Rafael I have been living 15 years with a wife that doesn't understand and I have realized that the day she doesn't want to understand and no longer cares to understand is the day she no longer loves me. My outlook on life, better to have someone who has a funny way of showing that they care rather than have no one that cares or worse cares as long as they can use you; and I will give you a 100% guarantee, your particular wife isn't using you. Ask any person who has been used in a relationship and you will realize what a wonderful woman it is that you actually married.

There are three things that one has to establish,

1. Acknowledgement that family is the place where you are going to be told things you don't want to hear but is still the best place to hear them

2. Creating space for yourself

3. Realize that stress is a normal part of life and that when we start seeing a surplus of stress, question what we are really stressing over. At that point we may realize that we are not young anymore or we may realize something far more important - that we have always been young but in our thinking we have made ourselves unnecessaryily old.

The western view of the world isn't working for you, pick up a book on Buddhism.

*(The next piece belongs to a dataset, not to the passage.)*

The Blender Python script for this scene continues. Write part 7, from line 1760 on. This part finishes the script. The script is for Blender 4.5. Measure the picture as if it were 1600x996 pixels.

I am not asking you to change your religion, but challenge your perspective on life. You could probably do all the things you are doing right now but those thoughts that have become so heavy, maybe bags that you need to put down.

All I am saying about is how I found make my sun rise, now its time for you to find a way to make your view of life to shine.

-- Mark Zorro (zorromark@consultant.com), October 10, 2000.


I agree with Mark and, by the way, reading Zen (a variation of Buddhism) certainly changed my life many years ago to what it is now. One key principle is accepting contradictions... for instance, that we want to be busy and successful, but we also want to have time to ourselves and families. Recognizing that the challenge is to have BOTH is a good first step to figuring out how to find balance.

The answer will differ in each person's life... and depends on the family members. If weekends are often disrupted, then when would you be able to fit in time. Do you get vacations? If so, how do you use them, spread out or all at once? Do you take time to be alone with family or do extended family things take up all that time? Etc., There are a lot of questions to ask, with a view to getting away from looking only at "traditional" time together (like weekends). Also affecting the answer will be things like whether your wife (or other family members) work also, which may make scheduling together a bigger issue than if the other people have flexibility.

Many people consciously try to book times into their schedule for "themselves" which includes familiy time, reading time, or whatever... and treat those "appointments" just like work appointments. Of course, occasionally you bump an appointment to fit in something more urgent... but if you do that all the time, you have to face the fact that self is just not a priority. Good luck.